**Dataset extract:**
***
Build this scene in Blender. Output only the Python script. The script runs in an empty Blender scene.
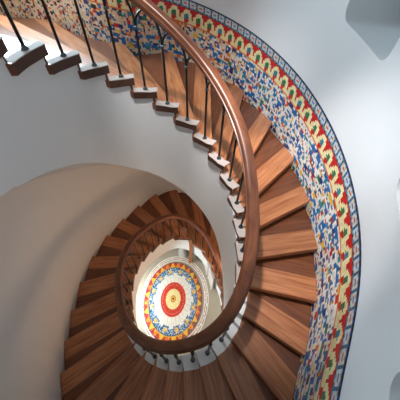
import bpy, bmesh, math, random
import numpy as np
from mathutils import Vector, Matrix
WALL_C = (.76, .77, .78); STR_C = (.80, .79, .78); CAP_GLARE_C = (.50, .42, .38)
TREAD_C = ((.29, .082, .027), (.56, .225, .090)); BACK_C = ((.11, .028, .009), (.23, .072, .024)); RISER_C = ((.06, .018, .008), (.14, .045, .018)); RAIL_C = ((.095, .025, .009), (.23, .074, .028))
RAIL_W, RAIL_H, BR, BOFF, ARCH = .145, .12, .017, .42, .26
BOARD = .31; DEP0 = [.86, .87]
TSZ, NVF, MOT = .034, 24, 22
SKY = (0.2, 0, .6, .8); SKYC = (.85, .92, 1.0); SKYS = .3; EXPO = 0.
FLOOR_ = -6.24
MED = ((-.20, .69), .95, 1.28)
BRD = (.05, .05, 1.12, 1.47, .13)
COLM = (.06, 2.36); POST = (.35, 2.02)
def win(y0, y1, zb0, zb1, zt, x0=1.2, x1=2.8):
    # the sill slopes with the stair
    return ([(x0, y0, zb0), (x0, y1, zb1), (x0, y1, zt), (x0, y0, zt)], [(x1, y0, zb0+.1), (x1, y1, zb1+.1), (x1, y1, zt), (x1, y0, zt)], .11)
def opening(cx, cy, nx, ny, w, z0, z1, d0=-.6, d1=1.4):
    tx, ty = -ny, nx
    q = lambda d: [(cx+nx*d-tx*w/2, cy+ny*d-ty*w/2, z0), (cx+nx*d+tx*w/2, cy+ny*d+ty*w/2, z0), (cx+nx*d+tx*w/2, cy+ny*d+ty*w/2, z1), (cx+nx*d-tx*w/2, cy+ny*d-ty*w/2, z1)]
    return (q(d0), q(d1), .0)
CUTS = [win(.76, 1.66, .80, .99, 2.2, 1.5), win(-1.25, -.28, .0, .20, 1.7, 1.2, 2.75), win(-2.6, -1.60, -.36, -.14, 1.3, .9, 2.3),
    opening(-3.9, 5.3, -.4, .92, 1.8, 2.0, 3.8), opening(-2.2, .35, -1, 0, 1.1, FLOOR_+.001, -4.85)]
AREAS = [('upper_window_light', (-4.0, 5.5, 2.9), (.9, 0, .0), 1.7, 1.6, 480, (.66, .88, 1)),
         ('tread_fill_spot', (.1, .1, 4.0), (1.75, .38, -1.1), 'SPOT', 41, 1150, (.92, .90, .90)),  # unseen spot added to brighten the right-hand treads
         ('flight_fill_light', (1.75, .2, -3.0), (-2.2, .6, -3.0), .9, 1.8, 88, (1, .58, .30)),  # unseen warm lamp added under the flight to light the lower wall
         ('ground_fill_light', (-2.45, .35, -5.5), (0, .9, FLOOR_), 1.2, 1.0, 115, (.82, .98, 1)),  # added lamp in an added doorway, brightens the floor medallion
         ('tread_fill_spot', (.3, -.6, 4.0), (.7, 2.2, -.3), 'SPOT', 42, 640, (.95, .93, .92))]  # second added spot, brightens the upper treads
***
**Exercise description:**
Make an exact copy of all the material, but keep the pictures out of it.

**Worked answer:**
Build this scene in Blender. Output only the Python script. The script runs in an empty Blender scene.
import bpy, bmesh, math, random
import numpy as np
from mathutils import Vector, Matrix
WALL_C = (.76, .77, .78); STR_C = (.80, .79, .78); CAP_GLARE_C = (.50, .42, .38)
TREAD_C = ((.29, .082, .027), (.56, .225, .090)); BACK_C = ((.11, .028, .009), (.23, .072, .024)); RISER_C = ((.06, .018, .008), (.14, .045, .018)); RAIL_C = ((.095, .025, .009), (.23, .074, .028))
RAIL_W, RAIL_H, BR, BOFF, ARCH = .145, .12, .017, .42, .26
BOARD = .31; DEP0 = [.86, .87]
TSZ, NVF, MOT = .034, 24, 22
SKY = (0.2, 0, .6, .8); SKYC = (.85, .92, 1.0); SKYS = .3; EXPO = 0.
FLOOR_ = -6.24
MED = ((-.20, .69), .95, 1.28)
BRD = (.05, .05, 1.12, 1.47, .13)
COLM = (.06, 2.36); POST = (.35, 2.02)
def win(y0, y1, zb0, zb1, zt, x0=1.2, x1=2.8):
    # the sill slopes with the stair
    return ([(x0, y0, zb0), (x0, y1, zb1), (x0, y1, zt), (x0, y0, zt)], [(x1, y0, zb0+.1), (x1, y1, zb1+.1), (x1, y1, zt), (x1, y0, zt)], .11)
def opening(cx, cy, nx, ny, w, z0, z1, d0=-.6, d1=1.4):
    tx, ty = -ny, nx
    q = lambda d: [(cx+nx*d-tx*w/2, cy+ny*d-ty*w/2, z0), (cx+nx*d+tx*w/2, cy+ny*d+ty*w/2, z0), (cx+nx*d+tx*w/2, cy+ny*d+ty*w/2, z1), (cx+nx*d-tx*w/2, cy+ny*d-ty*w/2, z1)]
    return (q(d0), q(d1), .0)
CUTS = [win(.76, 1.66, .80, .99, 2.2, 1.5), win(-1.25, -.28, .0, .20, 1.7, 1.2, 2.75), win(-2.6, -1.60, -.36, -.14, 1.3, .9, 2.3),
    opening(-3.9, 5.3, -.4, .92, 1.8, 2.0, 3.8), opening(-2.2, .35, -1, 0, 1.1, FLOOR_+.001, -4.85)]
AREAS = [('upper_window_light', (-4.0, 5.5, 2.9), (.9, 0, .0), 1.7, 1.6, 480, (.66, .88, 1)),
         ('tread_fill_spot', (.1, .1, 4.0), (1.75, .38, -1.1), 'SPOT', 41, 1150, (.92, .90, .90)),  # unseen spot added to brighten the right-hand treads
         ('flight_fill_light', (1.75, .2, -3.0), (-2.2, .6, -3.0), .9, 1.8, 88, (1, .58, .30)),  # unseen warm lamp added under the flight to light the lower wall
         ('ground_fill_light', (-2.45, .35, -5.5), (0, .9, FLOOR_), 1.2, 1.0, 115, (.82, .98, 1)),  # added lamp in an added doorway, brightens the floor medallion
         ('tread_fill_spot', (.3, -.6, 4.0), (.7, 2.2, -.3), 'SPOT', 42, 640, (.95, .93, .92))]  # second added spot, brightens the upper treads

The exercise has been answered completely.